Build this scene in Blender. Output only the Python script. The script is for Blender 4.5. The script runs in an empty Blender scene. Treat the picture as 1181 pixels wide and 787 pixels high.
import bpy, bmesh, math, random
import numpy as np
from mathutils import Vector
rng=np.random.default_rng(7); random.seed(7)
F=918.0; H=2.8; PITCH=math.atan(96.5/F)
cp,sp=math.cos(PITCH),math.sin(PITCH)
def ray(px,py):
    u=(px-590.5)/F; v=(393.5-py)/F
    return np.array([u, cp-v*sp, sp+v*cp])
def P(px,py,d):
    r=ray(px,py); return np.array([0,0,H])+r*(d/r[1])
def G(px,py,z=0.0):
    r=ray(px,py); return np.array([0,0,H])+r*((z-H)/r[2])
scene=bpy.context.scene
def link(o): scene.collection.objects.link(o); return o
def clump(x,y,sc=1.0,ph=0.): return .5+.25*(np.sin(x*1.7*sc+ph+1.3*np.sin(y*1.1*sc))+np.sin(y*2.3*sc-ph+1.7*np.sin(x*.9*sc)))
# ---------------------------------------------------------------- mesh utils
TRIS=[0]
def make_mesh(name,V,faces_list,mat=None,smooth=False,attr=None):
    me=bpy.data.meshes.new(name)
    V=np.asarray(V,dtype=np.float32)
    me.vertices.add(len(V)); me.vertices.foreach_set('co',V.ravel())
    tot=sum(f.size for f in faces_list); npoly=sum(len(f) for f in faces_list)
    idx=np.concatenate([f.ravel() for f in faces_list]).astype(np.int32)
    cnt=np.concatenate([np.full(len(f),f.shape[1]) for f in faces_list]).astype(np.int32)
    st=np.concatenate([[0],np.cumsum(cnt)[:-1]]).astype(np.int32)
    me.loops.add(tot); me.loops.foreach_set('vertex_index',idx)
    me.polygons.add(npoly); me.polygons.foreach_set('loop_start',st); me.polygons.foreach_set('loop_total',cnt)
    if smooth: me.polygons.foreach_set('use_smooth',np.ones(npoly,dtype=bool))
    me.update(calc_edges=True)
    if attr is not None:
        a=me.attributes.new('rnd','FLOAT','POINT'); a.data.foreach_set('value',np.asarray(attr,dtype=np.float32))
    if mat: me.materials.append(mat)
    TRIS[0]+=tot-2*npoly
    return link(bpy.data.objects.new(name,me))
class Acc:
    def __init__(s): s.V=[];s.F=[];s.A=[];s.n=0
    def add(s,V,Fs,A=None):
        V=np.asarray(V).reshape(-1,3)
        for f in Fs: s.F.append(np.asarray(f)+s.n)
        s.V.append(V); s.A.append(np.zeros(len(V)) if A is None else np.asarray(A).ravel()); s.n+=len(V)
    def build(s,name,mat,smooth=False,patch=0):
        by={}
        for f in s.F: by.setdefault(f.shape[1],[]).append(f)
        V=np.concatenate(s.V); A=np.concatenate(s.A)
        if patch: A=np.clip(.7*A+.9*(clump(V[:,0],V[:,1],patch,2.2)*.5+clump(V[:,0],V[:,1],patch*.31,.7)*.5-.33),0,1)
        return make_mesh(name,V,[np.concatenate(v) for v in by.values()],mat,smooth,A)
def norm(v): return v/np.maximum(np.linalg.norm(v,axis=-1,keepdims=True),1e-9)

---

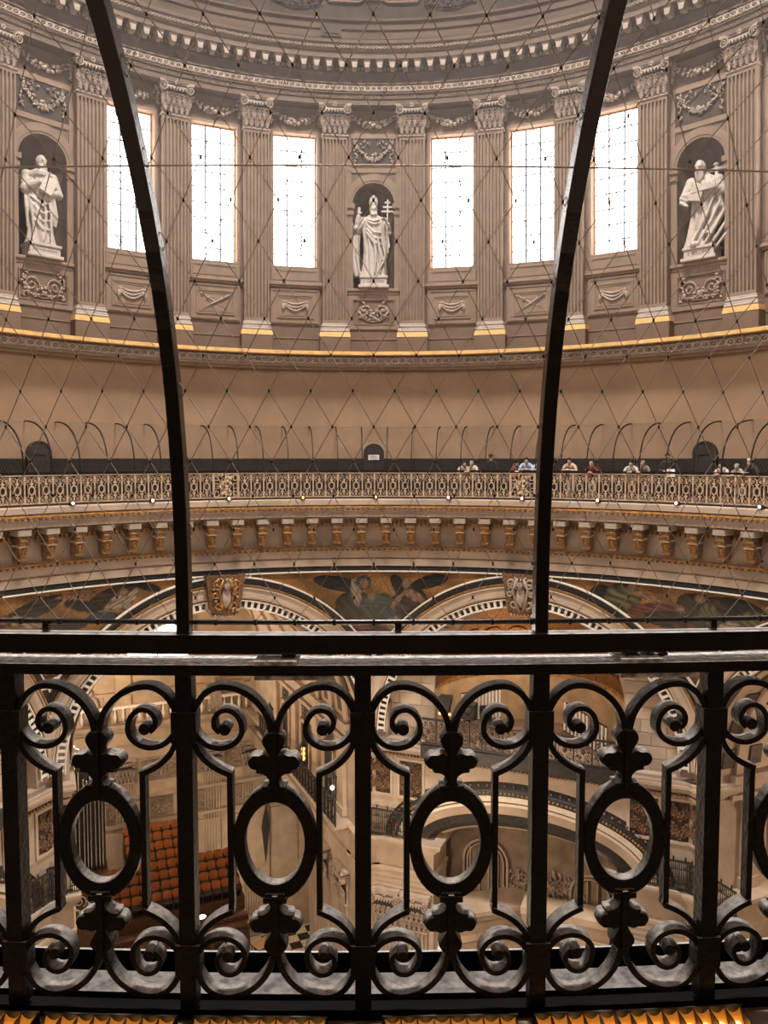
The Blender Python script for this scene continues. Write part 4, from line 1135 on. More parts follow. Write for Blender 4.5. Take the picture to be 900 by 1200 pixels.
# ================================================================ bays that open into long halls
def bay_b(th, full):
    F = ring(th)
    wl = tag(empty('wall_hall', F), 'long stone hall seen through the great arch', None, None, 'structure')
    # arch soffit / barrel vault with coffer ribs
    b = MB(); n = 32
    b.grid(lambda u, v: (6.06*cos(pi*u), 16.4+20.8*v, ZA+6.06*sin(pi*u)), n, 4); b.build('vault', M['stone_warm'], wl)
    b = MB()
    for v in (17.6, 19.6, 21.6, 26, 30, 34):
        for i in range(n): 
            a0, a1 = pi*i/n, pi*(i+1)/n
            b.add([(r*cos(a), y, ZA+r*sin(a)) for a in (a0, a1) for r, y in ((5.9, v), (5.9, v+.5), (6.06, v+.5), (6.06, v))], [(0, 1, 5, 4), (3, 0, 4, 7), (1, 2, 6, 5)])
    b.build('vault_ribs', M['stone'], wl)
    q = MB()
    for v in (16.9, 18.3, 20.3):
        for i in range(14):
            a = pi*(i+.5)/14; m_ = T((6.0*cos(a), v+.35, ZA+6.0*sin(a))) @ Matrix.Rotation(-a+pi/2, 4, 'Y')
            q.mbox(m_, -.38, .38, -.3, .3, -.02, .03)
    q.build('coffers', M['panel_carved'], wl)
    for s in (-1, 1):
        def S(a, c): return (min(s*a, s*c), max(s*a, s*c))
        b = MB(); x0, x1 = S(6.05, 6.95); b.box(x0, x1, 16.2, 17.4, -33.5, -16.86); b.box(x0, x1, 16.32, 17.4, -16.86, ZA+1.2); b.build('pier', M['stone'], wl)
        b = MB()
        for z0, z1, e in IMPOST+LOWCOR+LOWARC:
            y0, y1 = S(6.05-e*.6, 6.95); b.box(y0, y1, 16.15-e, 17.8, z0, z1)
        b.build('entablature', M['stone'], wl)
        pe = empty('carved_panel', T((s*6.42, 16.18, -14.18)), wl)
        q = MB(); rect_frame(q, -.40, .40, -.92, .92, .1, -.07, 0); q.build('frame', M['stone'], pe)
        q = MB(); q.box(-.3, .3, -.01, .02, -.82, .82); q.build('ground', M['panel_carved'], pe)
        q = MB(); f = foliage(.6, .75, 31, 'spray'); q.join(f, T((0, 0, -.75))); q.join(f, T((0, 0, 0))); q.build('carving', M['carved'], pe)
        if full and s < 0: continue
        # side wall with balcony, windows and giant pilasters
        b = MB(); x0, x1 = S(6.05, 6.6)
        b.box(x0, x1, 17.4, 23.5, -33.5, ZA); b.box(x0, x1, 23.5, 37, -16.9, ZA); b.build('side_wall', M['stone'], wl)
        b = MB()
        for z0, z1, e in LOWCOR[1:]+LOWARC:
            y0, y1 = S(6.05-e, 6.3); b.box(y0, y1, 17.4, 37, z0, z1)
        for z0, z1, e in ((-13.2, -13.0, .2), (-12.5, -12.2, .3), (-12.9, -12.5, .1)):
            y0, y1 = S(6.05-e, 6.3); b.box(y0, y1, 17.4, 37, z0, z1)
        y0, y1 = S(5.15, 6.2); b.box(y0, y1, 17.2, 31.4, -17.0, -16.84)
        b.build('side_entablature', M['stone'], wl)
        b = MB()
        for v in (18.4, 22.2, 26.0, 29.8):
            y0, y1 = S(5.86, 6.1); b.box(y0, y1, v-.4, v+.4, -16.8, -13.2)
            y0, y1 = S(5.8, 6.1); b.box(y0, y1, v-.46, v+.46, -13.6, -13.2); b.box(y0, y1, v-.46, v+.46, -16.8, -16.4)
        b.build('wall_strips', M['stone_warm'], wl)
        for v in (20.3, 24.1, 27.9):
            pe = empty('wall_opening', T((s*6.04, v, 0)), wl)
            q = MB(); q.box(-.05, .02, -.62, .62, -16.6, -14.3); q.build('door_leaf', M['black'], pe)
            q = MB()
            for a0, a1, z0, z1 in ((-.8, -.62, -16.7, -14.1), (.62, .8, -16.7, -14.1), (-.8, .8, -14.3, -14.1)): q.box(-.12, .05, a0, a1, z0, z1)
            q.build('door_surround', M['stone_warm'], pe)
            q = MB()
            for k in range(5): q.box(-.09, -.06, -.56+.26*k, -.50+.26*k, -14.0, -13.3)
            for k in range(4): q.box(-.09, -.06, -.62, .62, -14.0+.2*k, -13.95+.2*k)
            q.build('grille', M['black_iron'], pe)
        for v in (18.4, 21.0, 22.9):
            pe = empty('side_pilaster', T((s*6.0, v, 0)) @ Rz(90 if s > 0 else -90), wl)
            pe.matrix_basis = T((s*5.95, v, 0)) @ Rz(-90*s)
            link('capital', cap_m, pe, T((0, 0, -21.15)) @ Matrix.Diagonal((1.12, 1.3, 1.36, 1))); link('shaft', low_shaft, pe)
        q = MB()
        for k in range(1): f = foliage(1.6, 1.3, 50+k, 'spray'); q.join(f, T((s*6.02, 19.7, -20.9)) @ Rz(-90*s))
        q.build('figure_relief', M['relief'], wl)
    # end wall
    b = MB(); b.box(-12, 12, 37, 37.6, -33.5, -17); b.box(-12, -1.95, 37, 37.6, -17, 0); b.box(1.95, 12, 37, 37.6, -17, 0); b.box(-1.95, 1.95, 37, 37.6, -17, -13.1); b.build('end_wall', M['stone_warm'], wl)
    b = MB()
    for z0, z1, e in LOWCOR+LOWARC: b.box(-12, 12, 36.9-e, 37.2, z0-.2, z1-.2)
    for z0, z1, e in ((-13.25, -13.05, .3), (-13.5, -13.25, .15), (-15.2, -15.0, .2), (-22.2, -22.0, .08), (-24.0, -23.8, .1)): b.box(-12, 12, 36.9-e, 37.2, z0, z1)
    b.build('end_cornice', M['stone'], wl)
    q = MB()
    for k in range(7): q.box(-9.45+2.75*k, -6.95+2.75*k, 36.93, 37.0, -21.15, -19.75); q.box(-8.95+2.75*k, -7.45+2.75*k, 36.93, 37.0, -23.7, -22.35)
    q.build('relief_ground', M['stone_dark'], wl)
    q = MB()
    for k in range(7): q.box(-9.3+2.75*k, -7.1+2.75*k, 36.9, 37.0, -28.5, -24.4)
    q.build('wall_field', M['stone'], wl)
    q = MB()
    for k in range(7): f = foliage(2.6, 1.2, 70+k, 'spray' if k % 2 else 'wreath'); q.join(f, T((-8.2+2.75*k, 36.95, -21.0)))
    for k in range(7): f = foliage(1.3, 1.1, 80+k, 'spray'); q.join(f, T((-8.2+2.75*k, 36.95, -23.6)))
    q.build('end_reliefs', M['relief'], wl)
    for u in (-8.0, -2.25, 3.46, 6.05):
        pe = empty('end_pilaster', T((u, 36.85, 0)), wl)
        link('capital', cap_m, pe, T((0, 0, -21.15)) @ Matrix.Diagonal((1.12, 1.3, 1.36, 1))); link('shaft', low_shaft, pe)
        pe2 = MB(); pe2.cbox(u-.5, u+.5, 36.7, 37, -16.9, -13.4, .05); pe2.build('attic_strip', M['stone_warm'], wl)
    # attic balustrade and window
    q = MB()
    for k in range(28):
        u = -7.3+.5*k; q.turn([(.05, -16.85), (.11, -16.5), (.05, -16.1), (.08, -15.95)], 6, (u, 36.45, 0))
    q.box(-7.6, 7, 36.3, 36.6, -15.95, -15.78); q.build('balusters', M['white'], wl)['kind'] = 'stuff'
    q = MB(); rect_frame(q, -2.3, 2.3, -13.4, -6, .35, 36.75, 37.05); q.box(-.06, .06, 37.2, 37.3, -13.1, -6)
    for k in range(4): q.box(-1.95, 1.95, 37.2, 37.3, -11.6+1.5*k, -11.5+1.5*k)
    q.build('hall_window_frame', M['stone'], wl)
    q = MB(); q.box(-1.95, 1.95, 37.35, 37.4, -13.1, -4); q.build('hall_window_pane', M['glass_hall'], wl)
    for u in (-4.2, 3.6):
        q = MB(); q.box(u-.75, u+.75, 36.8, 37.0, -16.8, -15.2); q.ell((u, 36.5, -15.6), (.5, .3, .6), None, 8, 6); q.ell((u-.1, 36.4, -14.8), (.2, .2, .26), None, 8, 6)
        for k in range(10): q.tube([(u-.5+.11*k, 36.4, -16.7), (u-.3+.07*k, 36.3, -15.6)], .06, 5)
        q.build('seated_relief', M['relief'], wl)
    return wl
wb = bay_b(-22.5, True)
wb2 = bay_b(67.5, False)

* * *

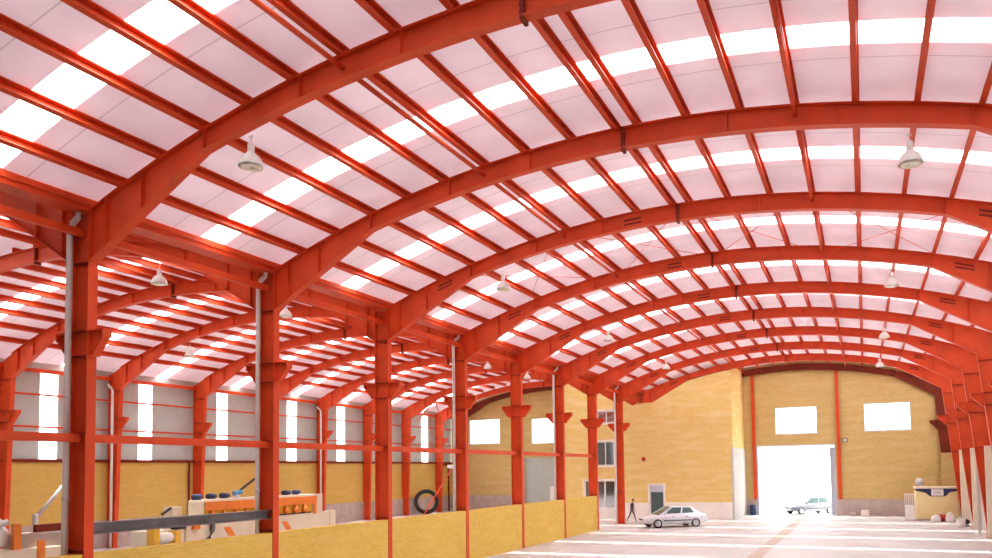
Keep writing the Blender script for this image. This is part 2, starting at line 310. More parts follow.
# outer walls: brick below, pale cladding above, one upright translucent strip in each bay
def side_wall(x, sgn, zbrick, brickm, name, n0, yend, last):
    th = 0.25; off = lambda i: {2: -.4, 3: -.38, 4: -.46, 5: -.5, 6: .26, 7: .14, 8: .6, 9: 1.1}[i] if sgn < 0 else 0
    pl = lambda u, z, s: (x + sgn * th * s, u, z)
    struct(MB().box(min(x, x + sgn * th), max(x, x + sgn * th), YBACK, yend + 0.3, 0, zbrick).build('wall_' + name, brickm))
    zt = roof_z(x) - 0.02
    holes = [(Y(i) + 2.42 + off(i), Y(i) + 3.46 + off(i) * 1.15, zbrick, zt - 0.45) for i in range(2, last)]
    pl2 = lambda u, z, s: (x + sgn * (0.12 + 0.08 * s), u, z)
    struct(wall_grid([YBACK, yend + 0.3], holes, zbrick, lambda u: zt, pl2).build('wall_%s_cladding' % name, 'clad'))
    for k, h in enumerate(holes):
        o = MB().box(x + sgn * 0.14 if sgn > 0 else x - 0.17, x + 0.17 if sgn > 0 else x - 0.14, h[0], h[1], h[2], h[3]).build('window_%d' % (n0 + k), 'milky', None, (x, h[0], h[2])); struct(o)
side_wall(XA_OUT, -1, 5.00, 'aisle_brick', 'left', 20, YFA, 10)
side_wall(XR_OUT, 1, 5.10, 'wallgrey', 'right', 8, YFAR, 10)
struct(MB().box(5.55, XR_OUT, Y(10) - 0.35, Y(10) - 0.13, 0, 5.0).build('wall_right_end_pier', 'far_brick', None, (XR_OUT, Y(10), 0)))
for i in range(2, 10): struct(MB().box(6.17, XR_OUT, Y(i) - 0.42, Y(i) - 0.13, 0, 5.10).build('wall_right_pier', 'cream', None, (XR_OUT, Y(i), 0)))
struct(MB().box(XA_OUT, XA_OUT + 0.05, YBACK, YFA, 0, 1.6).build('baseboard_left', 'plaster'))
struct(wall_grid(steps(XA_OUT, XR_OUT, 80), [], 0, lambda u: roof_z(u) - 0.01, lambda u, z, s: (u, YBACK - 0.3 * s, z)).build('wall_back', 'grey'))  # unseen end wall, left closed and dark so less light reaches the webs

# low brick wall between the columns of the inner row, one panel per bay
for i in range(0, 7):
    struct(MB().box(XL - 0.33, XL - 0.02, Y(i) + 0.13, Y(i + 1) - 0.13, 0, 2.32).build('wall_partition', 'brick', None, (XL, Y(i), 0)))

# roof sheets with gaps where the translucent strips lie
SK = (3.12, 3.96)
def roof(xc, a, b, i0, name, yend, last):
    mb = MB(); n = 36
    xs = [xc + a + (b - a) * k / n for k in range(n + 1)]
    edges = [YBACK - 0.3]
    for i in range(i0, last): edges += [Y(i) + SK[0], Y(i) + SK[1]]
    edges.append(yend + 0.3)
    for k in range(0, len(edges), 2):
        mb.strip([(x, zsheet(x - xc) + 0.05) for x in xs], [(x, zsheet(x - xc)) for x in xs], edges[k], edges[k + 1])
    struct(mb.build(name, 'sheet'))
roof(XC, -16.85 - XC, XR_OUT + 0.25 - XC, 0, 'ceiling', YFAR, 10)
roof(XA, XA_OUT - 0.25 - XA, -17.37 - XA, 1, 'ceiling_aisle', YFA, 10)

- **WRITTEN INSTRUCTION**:
Scan the records above for the string "follow", then report every line that contains it.

- **THE RESPONSE**:
The Blender Python script for this scene continues. Write part 4, from line 1135 on. More parts follow. Write for Blender 4.5. Take the picture to be 900 by 1200 pixels.
Keep writing the Blender script for this image. This is part 2, starting at line 310. More parts follow.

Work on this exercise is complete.